People expect Windows to just be similar, and I dread to think what support will be like, and the massive amounts of user training that will be required on corporate levels. Getting users to follow any instructions at all is like herding cats. A long and torrid time for IT support awaits, that much is certain. MS don't have the luxury of being on the forefront of design, they need to be simple to transition between.
This has the feeling of Vista, but worse. The technology enthiusiasts aren't overly fussed from what I read, and plenty of them run IT departments. I can't see corporates being on side, and they are losing enthiusiasts... so really they have those poor people who buy a new PC like a few years ago, getting lumped with Vista... they couldn't even force gamers with the delights of DX10. IT budgets are tight, and training isn't cheap. Really poor timing.
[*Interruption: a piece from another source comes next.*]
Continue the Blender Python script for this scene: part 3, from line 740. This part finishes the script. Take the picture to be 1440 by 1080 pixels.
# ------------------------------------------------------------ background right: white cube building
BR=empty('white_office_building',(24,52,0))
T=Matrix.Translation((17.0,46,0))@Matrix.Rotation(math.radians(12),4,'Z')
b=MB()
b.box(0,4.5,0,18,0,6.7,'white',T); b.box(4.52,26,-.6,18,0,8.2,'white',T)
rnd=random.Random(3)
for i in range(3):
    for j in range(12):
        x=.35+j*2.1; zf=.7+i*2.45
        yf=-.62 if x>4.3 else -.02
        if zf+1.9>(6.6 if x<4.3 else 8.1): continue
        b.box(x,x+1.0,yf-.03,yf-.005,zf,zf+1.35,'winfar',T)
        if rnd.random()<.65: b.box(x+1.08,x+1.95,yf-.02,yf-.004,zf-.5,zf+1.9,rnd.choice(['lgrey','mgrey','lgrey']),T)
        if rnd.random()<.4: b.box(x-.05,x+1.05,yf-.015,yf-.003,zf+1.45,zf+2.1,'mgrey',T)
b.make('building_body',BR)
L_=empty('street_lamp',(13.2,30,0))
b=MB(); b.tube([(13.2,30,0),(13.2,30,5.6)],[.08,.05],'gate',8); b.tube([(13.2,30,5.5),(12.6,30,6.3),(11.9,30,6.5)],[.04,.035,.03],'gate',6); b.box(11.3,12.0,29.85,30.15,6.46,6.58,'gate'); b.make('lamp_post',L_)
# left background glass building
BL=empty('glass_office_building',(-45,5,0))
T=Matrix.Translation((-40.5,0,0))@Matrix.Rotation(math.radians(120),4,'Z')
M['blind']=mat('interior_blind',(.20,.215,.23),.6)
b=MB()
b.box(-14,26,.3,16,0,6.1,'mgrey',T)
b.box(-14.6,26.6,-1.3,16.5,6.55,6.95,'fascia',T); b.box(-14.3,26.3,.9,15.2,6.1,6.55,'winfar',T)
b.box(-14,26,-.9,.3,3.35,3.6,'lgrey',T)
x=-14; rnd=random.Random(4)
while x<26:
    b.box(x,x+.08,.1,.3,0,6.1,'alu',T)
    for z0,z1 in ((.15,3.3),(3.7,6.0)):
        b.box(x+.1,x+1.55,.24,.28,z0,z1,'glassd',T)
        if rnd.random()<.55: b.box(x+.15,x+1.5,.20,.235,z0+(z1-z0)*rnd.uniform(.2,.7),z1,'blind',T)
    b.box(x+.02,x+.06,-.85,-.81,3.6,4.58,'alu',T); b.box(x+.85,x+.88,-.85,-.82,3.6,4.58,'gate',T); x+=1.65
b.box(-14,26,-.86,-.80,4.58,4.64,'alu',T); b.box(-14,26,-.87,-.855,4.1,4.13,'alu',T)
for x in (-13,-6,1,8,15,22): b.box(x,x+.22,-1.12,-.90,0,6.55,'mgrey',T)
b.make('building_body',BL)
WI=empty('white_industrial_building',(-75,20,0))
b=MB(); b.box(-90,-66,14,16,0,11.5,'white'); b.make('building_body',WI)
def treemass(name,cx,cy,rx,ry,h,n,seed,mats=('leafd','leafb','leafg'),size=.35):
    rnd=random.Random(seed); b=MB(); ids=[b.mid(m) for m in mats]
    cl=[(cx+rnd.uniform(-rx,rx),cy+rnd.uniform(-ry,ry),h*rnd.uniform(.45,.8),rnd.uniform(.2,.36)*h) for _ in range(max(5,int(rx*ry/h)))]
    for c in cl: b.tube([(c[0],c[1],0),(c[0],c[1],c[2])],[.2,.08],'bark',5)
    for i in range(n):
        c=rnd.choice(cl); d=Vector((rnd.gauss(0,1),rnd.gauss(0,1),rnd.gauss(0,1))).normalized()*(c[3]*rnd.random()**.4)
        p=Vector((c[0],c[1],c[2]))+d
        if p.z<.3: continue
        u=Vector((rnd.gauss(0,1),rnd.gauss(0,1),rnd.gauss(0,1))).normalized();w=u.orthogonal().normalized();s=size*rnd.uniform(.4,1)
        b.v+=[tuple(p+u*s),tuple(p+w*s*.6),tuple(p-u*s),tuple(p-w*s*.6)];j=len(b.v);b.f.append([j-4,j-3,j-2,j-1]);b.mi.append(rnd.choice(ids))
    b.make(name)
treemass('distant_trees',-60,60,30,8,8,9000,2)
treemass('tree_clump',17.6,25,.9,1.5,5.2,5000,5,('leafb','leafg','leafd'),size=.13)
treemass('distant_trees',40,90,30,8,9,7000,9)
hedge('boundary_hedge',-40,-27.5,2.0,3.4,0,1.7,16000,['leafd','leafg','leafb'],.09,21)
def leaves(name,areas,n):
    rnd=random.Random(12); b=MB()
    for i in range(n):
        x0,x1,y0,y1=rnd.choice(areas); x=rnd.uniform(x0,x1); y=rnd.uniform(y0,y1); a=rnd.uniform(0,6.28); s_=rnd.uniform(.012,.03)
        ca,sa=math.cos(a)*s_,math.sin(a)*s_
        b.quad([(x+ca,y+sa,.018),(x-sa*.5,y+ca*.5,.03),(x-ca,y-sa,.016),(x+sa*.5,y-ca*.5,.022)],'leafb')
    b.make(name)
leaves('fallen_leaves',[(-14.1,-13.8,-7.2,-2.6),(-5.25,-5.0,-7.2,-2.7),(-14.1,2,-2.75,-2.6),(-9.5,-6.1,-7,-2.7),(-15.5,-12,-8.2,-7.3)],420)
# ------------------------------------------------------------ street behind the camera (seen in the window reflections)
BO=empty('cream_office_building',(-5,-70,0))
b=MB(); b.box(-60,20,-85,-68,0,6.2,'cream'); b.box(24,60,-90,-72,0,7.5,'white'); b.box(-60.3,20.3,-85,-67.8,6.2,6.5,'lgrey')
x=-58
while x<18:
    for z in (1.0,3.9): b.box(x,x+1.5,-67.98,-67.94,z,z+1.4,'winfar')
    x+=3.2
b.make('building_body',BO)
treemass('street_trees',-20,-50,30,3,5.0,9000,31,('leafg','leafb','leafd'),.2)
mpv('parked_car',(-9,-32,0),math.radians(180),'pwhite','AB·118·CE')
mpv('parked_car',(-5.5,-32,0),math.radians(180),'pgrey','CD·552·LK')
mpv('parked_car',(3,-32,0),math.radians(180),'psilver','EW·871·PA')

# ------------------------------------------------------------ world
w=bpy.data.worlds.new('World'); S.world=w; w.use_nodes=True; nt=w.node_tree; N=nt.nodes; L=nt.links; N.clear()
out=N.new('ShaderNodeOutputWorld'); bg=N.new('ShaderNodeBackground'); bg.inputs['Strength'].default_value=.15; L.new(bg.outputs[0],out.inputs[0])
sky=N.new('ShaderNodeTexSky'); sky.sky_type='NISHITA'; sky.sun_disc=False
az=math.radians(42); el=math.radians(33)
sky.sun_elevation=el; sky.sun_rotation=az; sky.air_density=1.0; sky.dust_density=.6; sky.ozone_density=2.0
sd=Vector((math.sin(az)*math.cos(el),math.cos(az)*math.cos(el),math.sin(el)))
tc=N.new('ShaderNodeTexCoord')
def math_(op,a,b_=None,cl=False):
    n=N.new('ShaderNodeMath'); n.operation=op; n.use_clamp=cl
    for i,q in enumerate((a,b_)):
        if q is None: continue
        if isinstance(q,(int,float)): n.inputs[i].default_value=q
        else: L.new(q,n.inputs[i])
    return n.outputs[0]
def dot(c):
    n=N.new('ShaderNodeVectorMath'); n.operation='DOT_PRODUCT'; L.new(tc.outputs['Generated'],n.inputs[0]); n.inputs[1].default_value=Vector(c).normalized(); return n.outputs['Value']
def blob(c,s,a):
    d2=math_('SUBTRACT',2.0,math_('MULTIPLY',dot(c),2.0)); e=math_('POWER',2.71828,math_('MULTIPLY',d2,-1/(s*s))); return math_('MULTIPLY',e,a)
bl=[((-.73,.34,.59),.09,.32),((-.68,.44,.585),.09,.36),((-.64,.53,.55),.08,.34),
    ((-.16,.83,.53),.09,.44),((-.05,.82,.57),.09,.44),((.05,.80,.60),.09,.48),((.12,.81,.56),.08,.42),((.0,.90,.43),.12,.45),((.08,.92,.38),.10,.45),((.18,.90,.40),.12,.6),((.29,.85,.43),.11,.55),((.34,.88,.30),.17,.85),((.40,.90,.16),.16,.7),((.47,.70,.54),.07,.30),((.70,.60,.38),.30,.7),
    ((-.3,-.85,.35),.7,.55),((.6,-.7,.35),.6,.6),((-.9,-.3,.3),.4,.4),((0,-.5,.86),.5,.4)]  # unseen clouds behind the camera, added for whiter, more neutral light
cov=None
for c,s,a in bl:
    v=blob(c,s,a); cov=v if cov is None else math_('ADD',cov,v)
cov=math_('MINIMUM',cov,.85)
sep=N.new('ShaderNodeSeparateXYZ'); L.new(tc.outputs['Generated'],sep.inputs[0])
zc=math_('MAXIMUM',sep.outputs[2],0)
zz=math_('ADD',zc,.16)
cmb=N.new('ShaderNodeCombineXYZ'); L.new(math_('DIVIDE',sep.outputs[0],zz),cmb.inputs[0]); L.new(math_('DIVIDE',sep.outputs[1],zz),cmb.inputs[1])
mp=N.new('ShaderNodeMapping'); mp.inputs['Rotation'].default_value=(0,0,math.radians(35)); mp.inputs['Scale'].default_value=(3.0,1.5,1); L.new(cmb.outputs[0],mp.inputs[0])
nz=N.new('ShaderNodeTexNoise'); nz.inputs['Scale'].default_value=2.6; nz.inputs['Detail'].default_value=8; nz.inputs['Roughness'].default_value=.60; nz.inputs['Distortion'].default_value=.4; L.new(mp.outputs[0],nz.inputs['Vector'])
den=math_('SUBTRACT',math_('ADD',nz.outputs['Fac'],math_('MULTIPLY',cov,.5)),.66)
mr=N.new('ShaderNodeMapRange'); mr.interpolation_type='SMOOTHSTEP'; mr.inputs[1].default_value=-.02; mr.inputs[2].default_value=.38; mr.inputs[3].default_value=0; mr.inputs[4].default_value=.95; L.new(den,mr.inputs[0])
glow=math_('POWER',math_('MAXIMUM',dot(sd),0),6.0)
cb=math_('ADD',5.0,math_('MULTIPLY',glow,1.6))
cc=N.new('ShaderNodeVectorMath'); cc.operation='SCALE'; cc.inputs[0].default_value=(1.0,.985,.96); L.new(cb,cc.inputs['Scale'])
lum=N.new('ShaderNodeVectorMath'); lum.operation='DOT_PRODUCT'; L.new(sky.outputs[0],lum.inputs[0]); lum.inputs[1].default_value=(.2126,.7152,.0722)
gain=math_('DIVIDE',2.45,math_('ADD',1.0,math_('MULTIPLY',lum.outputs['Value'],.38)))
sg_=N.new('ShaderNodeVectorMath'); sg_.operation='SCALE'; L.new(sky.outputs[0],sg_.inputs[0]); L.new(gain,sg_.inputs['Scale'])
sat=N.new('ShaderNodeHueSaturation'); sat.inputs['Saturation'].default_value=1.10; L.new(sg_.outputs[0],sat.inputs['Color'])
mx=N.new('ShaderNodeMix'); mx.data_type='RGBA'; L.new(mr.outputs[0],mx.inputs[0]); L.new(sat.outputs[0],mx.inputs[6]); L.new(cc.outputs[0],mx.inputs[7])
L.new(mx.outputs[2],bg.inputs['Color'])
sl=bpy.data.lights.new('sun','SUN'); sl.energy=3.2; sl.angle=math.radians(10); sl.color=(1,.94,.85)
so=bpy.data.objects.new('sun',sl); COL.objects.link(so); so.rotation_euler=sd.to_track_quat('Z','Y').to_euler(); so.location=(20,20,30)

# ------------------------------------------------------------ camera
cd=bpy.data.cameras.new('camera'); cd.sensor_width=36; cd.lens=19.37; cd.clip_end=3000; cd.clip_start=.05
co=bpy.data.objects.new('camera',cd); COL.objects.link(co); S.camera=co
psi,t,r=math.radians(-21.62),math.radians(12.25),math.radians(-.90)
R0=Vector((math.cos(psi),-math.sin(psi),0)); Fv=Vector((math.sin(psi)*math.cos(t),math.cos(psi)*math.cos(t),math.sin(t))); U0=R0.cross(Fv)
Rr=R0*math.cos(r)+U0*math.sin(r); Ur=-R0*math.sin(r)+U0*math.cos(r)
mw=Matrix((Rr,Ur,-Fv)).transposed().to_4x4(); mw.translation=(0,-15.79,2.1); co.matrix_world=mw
All I want is a choice to disable Metro, because Windows 8 would be seriously great otherwise. Unless something drastic is done, its going to fail, and fail hard.
---------- Post added at 08:38 PM ---------- Previous post was at 08:20 PM ----------
I think I agree with you here man. I more or less had similar thoughts.
Desktop will be a big problem. MS is pushing hard so that devs come and design apps. I am using a Hackintosh, OS X Lion and believe me, its a great experience. For Apple, it's the other way round. Devs knock on their door.
Anyways, this is what I have to say. I may be wrong.
I'm a Mac owner, using OSX Lion with Windows 7 and 8 in triple boot on my Macbook Pro, and I completely disagree. Apple is a TERRIBLE experience because OSX lacks too many very basic features, lacks enterprise management features and has a much, MUCH narrower selection of apps than does Windows. To say that MS is pushing developers to design apps is true; they're offering free tools, free support, and in some cases even free hardware, but they don't have any ability to force developers to do anything, nor do they need to do so. Further, if it were true that the Windows developer situation was the opposite of OSX, then Mac OSX would have far more apps than Windows--and it doesn't, not even close. After almost a year of having an OSX app store, they've just recently cracked 10,000 apps. In roughly 18 months of having the Windows phone marketplace, MS has 85,000 apps, and you can expect that the same thing will happen with Windows 8. There will be thousands of Metro style apps available at launch, and inside of one year, Windows 8's marketplace will have more apps than Apple's for OSX. Windows itself, excluding the marketplace, already has orders of magnitude more apps than OSX, and that won't change any time soon.
Why? Simple: Windows is more than 90% of the worldwide OS market, and developers are like anyone else: they're selfish and want to turn a profit, put money in their pockets so they can take care of themselves and their loved ones. Anyone with an iota of business sense will tell you: only a fool would ignore 90% of the world's market to focus on the 4% Apple holds worldwide and 10% in the US.
Windows 8 will do just fine. It'll be a rough transition, BECAUSE it's a transition. This new UI represents the first major UI design paradigm shift in 30 YEARS. It won't be easy, but it will be successful.
You can take the following prediction to the bank:
In one year, Microsoft will sell more copies of Windows 8 than Apple has sold of Mac computers in its entire history.